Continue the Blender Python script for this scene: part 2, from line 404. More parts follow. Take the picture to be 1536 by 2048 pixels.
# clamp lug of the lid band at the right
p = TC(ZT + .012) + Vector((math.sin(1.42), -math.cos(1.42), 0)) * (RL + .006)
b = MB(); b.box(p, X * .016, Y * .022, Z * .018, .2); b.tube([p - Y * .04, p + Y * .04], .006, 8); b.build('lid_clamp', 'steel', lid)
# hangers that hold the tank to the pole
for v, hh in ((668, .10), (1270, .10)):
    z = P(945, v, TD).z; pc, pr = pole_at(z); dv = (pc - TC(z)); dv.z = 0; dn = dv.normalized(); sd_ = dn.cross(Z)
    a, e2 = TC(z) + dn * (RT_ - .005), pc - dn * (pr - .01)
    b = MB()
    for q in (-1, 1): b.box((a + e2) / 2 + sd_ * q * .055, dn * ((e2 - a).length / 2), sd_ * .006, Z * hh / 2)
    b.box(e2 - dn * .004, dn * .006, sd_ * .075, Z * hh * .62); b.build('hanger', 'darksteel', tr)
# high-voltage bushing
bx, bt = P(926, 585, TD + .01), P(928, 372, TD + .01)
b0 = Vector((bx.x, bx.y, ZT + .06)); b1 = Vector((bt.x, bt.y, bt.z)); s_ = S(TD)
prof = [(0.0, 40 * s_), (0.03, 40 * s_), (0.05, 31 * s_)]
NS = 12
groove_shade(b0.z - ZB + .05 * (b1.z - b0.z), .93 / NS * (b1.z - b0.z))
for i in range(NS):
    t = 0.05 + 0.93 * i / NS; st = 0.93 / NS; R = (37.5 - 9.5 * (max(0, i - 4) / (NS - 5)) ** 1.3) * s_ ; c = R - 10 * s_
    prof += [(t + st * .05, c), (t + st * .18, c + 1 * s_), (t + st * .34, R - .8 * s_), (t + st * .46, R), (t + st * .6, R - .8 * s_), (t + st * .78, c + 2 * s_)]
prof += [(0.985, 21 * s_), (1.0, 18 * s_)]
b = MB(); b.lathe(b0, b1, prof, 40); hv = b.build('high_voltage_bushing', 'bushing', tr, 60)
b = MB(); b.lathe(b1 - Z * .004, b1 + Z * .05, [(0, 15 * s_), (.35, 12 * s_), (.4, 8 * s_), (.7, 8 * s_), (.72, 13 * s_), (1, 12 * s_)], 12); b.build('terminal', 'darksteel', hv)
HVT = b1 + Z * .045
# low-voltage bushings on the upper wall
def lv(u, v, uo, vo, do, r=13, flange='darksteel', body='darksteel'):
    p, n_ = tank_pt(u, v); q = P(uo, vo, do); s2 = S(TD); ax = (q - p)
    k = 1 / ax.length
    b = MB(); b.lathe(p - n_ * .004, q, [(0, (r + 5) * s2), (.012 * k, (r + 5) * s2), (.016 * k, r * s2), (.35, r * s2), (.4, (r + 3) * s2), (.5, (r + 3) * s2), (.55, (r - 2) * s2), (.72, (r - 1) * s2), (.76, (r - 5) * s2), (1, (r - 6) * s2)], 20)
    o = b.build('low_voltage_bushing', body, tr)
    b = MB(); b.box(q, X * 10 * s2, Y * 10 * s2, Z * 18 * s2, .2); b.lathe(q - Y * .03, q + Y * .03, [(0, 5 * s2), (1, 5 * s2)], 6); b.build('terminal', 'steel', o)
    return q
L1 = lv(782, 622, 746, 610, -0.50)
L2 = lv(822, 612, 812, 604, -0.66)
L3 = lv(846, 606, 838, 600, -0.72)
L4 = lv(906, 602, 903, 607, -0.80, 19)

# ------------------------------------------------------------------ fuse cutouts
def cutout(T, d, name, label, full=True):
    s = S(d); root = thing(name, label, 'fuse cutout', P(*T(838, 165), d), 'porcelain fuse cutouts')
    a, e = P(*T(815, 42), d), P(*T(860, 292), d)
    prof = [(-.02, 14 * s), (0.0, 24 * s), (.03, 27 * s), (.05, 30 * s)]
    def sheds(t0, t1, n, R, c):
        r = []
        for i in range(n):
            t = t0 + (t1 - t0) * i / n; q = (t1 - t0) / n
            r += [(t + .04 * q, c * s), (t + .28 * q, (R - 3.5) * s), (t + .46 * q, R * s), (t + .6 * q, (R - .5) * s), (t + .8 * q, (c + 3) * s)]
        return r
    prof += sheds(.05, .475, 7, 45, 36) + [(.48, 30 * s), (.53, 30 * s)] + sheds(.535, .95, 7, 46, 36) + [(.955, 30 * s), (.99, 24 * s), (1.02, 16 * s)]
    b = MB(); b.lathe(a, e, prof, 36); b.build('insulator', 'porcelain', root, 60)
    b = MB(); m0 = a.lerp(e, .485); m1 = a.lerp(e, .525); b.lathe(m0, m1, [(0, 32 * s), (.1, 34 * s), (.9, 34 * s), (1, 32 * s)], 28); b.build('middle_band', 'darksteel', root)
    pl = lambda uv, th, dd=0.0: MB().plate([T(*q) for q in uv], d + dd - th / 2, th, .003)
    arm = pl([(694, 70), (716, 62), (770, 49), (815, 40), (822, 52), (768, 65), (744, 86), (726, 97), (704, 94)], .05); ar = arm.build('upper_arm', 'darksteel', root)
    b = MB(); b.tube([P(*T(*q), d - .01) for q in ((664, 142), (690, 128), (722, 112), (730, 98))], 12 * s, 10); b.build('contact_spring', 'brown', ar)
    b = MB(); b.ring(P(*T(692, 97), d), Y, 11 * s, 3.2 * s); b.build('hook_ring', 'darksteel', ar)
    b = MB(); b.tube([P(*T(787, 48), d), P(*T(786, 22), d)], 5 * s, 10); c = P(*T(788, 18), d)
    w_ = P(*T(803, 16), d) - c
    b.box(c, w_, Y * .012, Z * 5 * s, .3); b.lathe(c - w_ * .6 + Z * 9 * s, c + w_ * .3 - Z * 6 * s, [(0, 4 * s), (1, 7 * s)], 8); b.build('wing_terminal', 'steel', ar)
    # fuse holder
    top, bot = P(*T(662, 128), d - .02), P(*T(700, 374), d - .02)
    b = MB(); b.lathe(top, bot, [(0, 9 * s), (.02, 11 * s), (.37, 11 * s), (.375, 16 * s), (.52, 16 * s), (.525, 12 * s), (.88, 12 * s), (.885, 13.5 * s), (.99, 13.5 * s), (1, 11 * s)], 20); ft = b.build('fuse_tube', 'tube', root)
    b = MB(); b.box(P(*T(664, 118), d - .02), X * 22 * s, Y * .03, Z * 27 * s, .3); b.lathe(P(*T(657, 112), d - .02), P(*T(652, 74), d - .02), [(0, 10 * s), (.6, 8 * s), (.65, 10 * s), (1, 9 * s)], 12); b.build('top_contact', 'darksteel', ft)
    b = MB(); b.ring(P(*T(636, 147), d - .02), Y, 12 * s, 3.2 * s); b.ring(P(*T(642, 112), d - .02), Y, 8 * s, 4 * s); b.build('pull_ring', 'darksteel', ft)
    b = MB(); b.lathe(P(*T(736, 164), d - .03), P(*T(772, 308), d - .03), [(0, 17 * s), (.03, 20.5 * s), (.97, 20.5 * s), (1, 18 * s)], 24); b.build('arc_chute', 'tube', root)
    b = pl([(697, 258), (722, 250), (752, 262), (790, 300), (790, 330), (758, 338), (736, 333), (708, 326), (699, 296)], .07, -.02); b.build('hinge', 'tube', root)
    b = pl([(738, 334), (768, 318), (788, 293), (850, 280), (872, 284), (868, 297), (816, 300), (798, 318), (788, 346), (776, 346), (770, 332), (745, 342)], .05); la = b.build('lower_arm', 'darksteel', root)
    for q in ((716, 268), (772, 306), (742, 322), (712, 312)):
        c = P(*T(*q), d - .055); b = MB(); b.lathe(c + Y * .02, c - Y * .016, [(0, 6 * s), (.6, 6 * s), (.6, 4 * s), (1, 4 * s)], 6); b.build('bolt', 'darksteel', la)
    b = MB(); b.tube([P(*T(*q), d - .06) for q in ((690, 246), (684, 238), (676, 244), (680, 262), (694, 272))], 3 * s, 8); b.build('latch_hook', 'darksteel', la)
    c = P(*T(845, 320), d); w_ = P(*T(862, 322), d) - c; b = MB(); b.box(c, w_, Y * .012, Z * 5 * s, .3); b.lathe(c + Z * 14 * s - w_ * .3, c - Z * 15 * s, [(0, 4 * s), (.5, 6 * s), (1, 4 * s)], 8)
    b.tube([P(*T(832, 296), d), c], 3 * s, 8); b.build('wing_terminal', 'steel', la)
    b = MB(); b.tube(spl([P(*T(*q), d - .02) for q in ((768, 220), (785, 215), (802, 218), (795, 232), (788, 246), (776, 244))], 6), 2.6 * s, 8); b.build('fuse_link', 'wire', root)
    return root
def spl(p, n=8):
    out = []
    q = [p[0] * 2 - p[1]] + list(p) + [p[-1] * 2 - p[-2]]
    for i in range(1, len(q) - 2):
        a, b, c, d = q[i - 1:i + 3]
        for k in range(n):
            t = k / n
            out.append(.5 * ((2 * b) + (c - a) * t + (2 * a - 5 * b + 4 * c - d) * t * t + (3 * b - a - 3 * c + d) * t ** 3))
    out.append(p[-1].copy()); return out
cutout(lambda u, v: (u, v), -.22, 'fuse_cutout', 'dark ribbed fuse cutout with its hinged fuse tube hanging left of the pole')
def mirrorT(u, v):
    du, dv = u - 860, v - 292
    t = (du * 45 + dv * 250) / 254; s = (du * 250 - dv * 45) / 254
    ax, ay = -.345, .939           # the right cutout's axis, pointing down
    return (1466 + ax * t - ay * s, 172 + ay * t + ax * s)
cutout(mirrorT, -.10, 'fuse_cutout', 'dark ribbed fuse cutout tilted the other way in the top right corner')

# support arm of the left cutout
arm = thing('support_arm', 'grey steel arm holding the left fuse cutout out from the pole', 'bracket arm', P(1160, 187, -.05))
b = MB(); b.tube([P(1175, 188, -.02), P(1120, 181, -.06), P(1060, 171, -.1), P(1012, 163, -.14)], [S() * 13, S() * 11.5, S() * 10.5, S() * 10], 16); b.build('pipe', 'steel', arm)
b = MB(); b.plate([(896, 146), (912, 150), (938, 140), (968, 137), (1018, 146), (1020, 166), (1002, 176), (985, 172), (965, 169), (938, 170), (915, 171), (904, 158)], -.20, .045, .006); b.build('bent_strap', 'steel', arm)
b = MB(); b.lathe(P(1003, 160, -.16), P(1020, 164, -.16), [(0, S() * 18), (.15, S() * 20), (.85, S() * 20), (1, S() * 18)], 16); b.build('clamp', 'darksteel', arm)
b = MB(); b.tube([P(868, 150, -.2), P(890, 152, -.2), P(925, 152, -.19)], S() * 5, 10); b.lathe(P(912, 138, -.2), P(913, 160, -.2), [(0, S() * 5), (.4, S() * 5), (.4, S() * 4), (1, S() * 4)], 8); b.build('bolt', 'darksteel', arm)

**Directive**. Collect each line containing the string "from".

**Result**.
Continue the Blender Python script for this scene: part 2, from line 404. More parts follow. Take the picture to be 1536 by 2048 pixels.
arm = thing('support_arm', 'grey steel arm holding the left fuse cutout out from the pole', 'bracket arm', P(1160, 187, -.05))